Houin, who plans to minor in India Studies at IU, has always been known as her family’s “Indian princess” because of a birthmark on her forehead, which has since been removed. As a result, “it’s been in my subconscious … I’ve always been interested in India,” she says.

Growing up in Plymouth, she says that her parents have always raised their children to be open-minded and have a world view. Despite all that she did to prepare for the trip, what she learned back in Bloomington paled in comparison with what she saw.

“There’s a lot more reality to it that I never had even imagined – the poverty, the filthiness, the real raw stuff that these people have to deal with everyday,” she says. “I’ve seen the pictures of the beautiful architecture and the lovely clothing that they make here. Coming here has really enlightened me on how different everyone else in the world is from people in the United States and how they have to deal with the harshness of life.”

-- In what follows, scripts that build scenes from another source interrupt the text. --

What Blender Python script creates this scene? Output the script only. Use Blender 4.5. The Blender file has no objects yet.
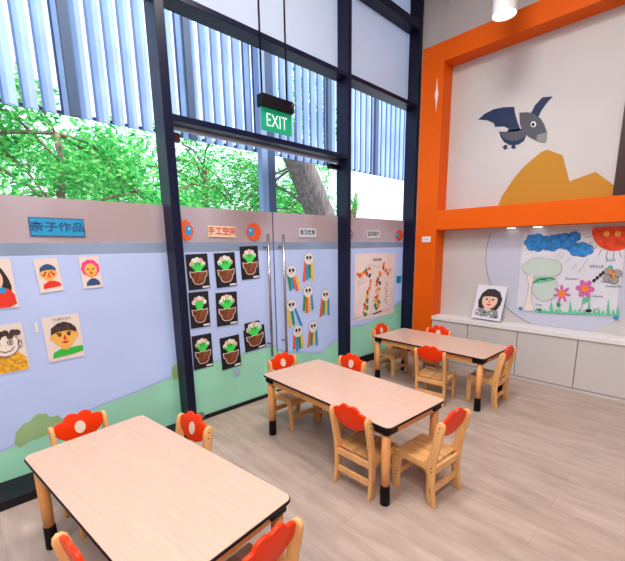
import bpy, bmesh, math, random
from mathutils import Vector, Matrix
random.seed(7)
C = bpy.context.scene.collection
PI = math.pi

# ------------------------------------------------------------------ camera
Rw = [[0.6933345202876656, 0.7204561724930596, -0.01517057988750462],
      [0.13053894098452437, -0.14627305776094768, -0.9805935842436975],
      [-0.708693747583617, 0.6778990308961307, -0.1954637461167045]]
F, CX, CY = 374.794, 312.5, 321.325
CAM = Vector((0, 0, 1.5))
cd = bpy.data.cameras.new('camera'); cam = bpy.data.objects.new('camera', cd); C.objects.link(cam)
m = Matrix(((Rw[0][0], -Rw[1][0], -Rw[2][0], CAM.x), (Rw[0][1], -Rw[1][1], -Rw[2][1], CAM.y),
            (Rw[0][2], -Rw[1][2], -Rw[2][2], CAM.z), (0, 0, 0, 1)))
cam.matrix_world = m
cd.sensor_width = 36; cd.sensor_fit = 'HORIZONTAL'; cd.lens = F/625*36
cd.shift_x = 0; cd.shift_y = (CY-280.5)/625
cd.clip_start = .02; cd.clip_end = 200
bpy.context.scene.camera = cam

# ------------------------------------------------------------------ world, sun, lights, exposure
sc = bpy.context.scene
sc.view_settings.view_transform = 'Standard'; sc.view_settings.look = 'None'
sc.view_settings.gamma = 1; sc.view_settings.use_curve_mapping = False
sc.view_settings.exposure = 0.5
w = bpy.data.worlds.new('sky'); sc.world = w; w.use_nodes = True
bg = w.node_tree.nodes['Background']; bg.inputs[0].default_value = (0.80, 0.90, 1.0, 1); bg.inputs[1].default_value = 1.6
sd = bpy.data.lights.new('sun', 'SUN'); sd.energy = 4.5; sd.angle = math.radians(4); sd.color = (1, .97, .9)
so = bpy.data.objects.new('sun', sd); C.objects.link(so); so.rotation_euler = (math.radians(-18), math.radians(35), 0)
LIGHTS = [  # x, y, size, watts : unseen lamps added at ceiling height for fill
    (-1.1, 1.9, .8, 60), (-1.15, .5, .8, 34), (.9, -.7, .9, 85), (-1.0, -1.6, .8, 30)]
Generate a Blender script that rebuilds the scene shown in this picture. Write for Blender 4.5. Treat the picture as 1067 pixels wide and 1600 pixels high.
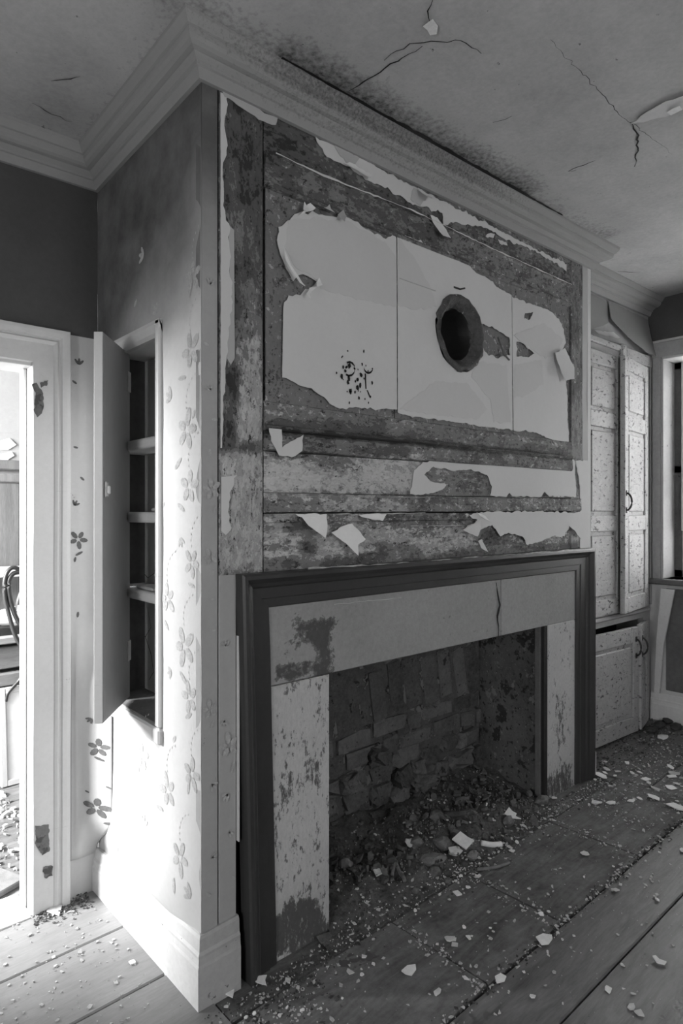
import bpy, bmesh, math, random
import numpy as np
from mathutils import Vector, Matrix, noise, geometry

for o in list(bpy.data.objects):
    bpy.data.objects.remove(o)
SC = bpy.context.scene
COL = SC.collection
R = random.Random(7)

# ------------------------------------------------------------------ camera
CAM = Vector((-0.8828, -1.5983, 1.38))
YAW = math.radians(48.653)
FPX = 994.7
cd = bpy.data.cameras.new('camera')
cd.sensor_fit = 'VERTICAL'; cd.sensor_height = 36.0; cd.lens = FPX / 1600 * 36.0
cd.clip_start = 0.05
cam = bpy.data.objects.new('camera', cd); COL.objects.link(cam)
cam.location = CAM
cam.rotation_euler = (math.pi / 2, 0, YAW - math.pi / 2)
SC.camera = cam

# ------------------------------------------------------------------ world, lights, exposure
W = bpy.data.worlds.new('overcast_sky'); SC.world = W
W.use_nodes = True
W.node_tree.nodes['Background'].inputs[0].default_value = (0.8, 0.8, 0.8, 1)
W.node_tree.nodes['Background'].inputs[1].default_value = 1.0
SC.view_settings.view_transform = 'Standard'
SC.view_settings.look = 'None'
SC.view_settings.gamma = 1.0
SC.view_settings.use_curve_mapping = False
SC.view_settings.exposure = 0.0

def area(name, loc, target, sx, sy, power, spread=180):
    l = bpy.data.lights.new(name, 'AREA'); l.shape = 'RECTANGLE'; l.size = sx; l.size_y = sy
    l.energy = power; l.spread = math.radians(spread)
    o = bpy.data.objects.new(name, l); COL.objects.link(o); o.location = loc
    d = Vector(target) - Vector(loc)
    o.rotation_euler = d.to_track_quat('-Z', 'Y').to_euler()
    return o
# daylight through the windows: the next room, the rear wall (two), the side wall at the right
area('annex_window_daylight', (-2.86, 1.7, 2.05), (0, 0.5, 0.5), 1.3, 0.9, 900)
area('rear_window_daylight', (0.3, -3.75, 1.55), (0.9, 0, 1.2), 1.1, 1.5, 27)
area('far_side_window_daylight', (-2.85, -1.3, 1.25), (0.2, -0.2, 0.5), 0.9, 0.9, 34)
area('side_window_daylight', (3.62, -0.62, 1.65), (0, -0.62, 1.5), 1.36, 1.5, 44)

# ------------------------------------------------------------------ rays: where a point of the photograph lies on a wall or floor plane
AX = Vector((math.cos(YAW), math.sin(YAW), 0)); RT = Vector((math.sin(YAW), -math.cos(YAW), 0)); UP = Vector((0, 0, 1))
def ray(x, y): return AX + RT * ((x - 533.5) / FPX) - UP * ((y - 800) / FPX)
def onY(x, y, Y=0.0): d = ray(x, y); return CAM + d * ((Y - CAM.y) / d.y)
def onX(x, y, X=0.0): d = ray(x, y); return CAM + d * ((X - CAM.x) / d.x)
def zf(x, y): return 0.02 * x - 0.02 * y            # the old floor sags to the left
def zc(x, y): return 2.688 + 0.0145 * x - 0.02 * y  # so does the ceiling
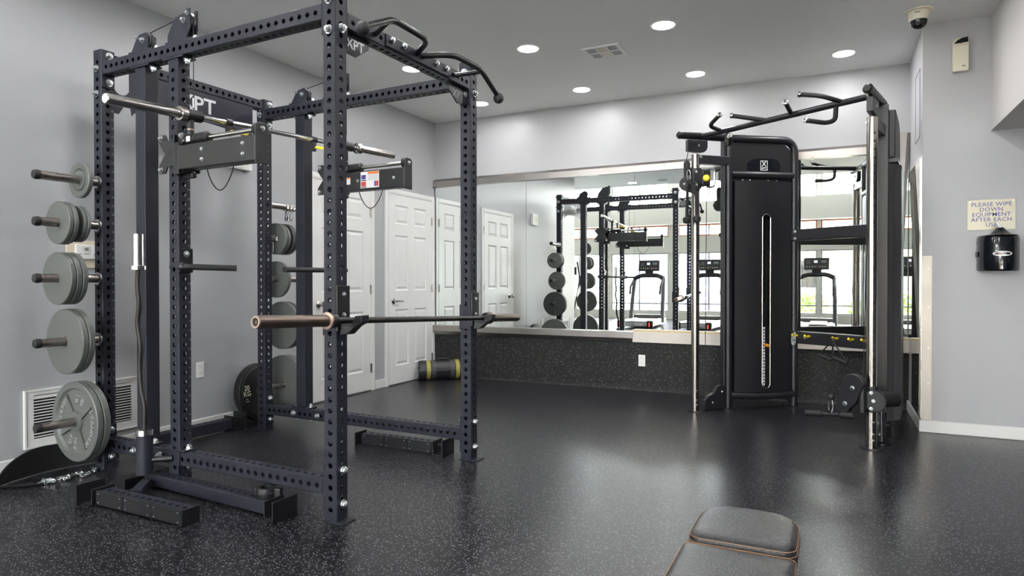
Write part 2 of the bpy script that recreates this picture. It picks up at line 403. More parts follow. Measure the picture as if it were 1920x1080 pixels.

When the group visited a special economic zone in Manesar, Houin surprised the host by presenting the Kelley School’s gift to him in Hindi.

“I have never been so intellectually and emotionally impacted by an academic experience before in my life,” she says. “India made me appreciate just how much the rest of the world is in need of foreign investment, and I plan to invest my future in broadening horizons for countries like India.”